Business schools are watching the rise of this new rival closely. “When people ask me where my competition is, McKinsey Academy is on the list,” says Glenn Hubbard, dean of Columbia Business School in New York.
But McKinsey, which runs an annual business book award jointly with the Financial Times, is by no means alone in its push into education. Other consultancies making similar moves include Korn Ferry and PwC, says Dominique Turpin, president of IMD, the Swiss business school.
Meanwhile, other newcomers providing corporate training courses include LinkedIn’s Lynda.com and an alliance between the FT and IE, the Spanish business school.
Prof Turpin’s IMD topped the open enrolment section of the FT 2016 rankings of executive education providers, announced today.
The arrival of the consultancies means that there are now more rivals trying to knock the school off its perch but he says it also presents new opportunities for partnerships.
IMD teamed up with management consultant BCG to deliver a customised executive education programme to Singapore’s Changi airport, for instance.
However, he suggests that consultancies and other new entrants will face a challenge making money in executive education, assuming they can source enough professorial talent.
While accepting that the consultancies’ move into training reflects market demand, he argues that some clients might fear that signing up for such a course from a consultant would lead to a sales pitch for other products and services when the training is over: “The consultancies are not seen as being as neutral as business schools.”

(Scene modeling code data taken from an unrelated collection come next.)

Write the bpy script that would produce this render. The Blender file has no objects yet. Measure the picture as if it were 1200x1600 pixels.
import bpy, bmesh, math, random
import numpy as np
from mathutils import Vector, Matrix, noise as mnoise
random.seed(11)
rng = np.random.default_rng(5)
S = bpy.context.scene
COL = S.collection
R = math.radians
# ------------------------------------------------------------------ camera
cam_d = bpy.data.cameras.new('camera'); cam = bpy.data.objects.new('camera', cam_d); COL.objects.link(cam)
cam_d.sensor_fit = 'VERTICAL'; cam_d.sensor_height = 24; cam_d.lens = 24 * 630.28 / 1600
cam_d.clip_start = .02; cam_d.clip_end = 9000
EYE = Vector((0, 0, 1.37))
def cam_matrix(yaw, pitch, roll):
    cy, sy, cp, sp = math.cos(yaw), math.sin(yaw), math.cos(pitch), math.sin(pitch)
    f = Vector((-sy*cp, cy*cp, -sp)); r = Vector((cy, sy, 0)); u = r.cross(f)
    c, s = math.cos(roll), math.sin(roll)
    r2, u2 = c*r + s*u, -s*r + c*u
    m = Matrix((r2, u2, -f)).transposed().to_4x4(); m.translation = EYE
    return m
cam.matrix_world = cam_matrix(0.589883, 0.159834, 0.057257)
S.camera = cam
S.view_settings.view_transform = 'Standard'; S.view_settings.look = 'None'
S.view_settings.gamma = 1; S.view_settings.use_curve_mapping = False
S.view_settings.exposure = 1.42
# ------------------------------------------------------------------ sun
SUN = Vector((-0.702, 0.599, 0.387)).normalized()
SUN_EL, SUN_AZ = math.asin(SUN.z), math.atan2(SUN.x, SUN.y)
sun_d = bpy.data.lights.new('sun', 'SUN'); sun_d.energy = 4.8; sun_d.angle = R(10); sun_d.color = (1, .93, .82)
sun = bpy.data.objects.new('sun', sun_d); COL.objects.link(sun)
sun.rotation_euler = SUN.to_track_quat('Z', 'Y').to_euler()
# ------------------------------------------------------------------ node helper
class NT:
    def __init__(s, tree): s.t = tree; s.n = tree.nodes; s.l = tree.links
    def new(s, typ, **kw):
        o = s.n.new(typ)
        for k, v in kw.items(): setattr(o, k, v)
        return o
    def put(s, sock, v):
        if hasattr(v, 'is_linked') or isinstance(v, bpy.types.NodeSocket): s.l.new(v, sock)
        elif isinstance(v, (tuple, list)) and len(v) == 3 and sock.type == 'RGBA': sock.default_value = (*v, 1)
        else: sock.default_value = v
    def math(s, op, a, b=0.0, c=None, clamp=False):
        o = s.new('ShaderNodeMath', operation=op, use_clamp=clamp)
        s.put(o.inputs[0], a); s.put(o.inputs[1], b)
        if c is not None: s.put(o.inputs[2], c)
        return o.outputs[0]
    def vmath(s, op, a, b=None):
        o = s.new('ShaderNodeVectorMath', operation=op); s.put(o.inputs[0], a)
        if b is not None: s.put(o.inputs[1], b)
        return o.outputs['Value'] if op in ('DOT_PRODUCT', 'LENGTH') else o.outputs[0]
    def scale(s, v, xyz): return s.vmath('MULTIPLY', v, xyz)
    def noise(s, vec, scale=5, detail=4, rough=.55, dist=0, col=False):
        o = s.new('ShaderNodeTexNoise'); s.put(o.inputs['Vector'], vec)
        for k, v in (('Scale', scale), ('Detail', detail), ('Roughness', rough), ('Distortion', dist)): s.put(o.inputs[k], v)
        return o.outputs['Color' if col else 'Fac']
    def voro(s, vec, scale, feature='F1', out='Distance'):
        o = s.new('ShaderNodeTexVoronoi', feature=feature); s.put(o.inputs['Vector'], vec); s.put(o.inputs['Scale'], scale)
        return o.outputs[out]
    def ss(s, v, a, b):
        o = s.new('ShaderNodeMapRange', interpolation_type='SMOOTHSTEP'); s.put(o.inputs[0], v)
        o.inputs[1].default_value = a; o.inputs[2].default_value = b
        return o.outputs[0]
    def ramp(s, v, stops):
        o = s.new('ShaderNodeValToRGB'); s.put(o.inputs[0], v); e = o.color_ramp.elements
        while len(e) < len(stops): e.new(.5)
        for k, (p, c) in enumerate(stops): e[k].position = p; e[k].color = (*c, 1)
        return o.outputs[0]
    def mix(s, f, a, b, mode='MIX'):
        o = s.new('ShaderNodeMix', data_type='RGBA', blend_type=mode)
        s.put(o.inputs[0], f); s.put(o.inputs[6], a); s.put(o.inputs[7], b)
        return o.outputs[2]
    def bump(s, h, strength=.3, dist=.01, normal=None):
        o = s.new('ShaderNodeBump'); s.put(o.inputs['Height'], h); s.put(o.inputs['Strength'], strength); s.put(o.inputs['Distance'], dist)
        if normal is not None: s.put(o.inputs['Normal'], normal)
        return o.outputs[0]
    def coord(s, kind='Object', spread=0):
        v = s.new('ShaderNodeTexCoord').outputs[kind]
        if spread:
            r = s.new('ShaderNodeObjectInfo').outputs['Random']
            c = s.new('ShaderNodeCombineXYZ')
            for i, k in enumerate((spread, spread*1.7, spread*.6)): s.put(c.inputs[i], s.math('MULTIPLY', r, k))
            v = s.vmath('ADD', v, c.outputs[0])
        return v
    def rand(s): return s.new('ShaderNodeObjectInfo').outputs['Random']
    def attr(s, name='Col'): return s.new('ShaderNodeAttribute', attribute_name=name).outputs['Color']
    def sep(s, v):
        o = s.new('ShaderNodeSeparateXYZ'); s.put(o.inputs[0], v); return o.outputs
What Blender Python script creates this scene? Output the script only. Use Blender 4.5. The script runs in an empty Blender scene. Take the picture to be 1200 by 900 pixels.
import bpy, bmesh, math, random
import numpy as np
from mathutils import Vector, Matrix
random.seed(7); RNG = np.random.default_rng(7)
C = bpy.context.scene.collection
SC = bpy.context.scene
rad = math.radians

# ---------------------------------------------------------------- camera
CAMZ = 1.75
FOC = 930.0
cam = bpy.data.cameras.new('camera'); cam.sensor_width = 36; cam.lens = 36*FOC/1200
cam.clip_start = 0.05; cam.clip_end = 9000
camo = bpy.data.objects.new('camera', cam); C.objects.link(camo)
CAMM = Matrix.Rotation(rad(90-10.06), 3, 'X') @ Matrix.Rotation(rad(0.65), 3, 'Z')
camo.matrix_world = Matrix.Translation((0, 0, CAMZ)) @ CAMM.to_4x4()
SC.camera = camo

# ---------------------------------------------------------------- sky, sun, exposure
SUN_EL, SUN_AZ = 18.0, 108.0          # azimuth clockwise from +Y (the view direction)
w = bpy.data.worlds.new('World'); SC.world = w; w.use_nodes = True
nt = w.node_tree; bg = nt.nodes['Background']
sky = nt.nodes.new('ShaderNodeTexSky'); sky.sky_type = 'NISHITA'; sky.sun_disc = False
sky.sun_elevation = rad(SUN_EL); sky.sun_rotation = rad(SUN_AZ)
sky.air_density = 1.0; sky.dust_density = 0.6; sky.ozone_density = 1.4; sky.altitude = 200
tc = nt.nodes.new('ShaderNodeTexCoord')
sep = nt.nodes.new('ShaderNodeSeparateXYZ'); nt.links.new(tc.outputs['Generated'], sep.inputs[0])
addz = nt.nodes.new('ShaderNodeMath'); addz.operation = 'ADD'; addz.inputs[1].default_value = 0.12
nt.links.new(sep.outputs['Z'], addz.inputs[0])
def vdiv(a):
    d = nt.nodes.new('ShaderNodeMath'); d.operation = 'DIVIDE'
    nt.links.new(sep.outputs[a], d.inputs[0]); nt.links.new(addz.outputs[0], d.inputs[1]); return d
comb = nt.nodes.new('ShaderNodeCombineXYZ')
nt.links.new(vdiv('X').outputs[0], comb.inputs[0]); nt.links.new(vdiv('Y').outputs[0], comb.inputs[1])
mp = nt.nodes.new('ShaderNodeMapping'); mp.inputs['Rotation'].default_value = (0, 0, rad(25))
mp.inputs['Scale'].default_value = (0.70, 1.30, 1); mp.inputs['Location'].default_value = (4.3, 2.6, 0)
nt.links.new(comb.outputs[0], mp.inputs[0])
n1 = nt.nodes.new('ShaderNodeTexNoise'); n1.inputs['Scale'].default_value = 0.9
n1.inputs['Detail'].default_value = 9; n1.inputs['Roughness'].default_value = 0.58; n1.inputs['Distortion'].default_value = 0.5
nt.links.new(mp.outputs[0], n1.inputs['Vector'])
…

Josep Valor heads Spanish business school Iese’s customised executive education programmes, which top the FT rankings.
Valor is more outspoken about McKinsey’s incursion than the typical business school leader. In particular, he claims that it could even damage McKinsey clients who sign up.
If a company is receiving board-level strategic advice from a consultant, he argues, it might be putting too many eggs in one basket to allow the same company to train the echelons below.
“You may end up being handcuffed by these guys. A number of large organisations do feel that way,” he says. “If these guys make a mistake you are dead.” But even as he criticises the newcomer, Valor credits McKinsey’s ability to bring together chief executives from different companies and industries as being equal to the convening power of business schools, where inter-company networking is an important part of executive education offerings.
Charlotte Relyea is adamant that McKinsey does not face a conflict of interest, saying that its teaching is customised to reflect the client’s approach rather than just the consultant’s. “The fact that we know them so well makes the customisation so much more effective.”
She also denies any suggestion that McKinsey might be using executive education as a loss leader to pick up big change management consulting contracts. The consultant sees business schools more as partners than competitors, she says. There are indeed multiple ways in which it already works with business schools — not least in the recruits it scoops up each year from MBA programmes.
Its academic advisory council includes faculty members from MIT Sloan and Rotman business schools, as well as Sir John Hood, the former vice-chancellor of the University of Oxford.
Nitin Nohria, dean of Harvard Business School, leans in a similar direction to Relyea, suggesting that the market is big enough to accommodate fresh players.
He also points out that the “thought leadership” magazines and websites created by management consultants are another sign of how boundaries with business schools — big publishers themselves, with the likes of Harvard Business Review — are blurring.
“The provision of management education will occur in many more forms by many more providers,” he predicts.
At the very least, it seems, the upheaval in the market has the makings of a fine business school case study.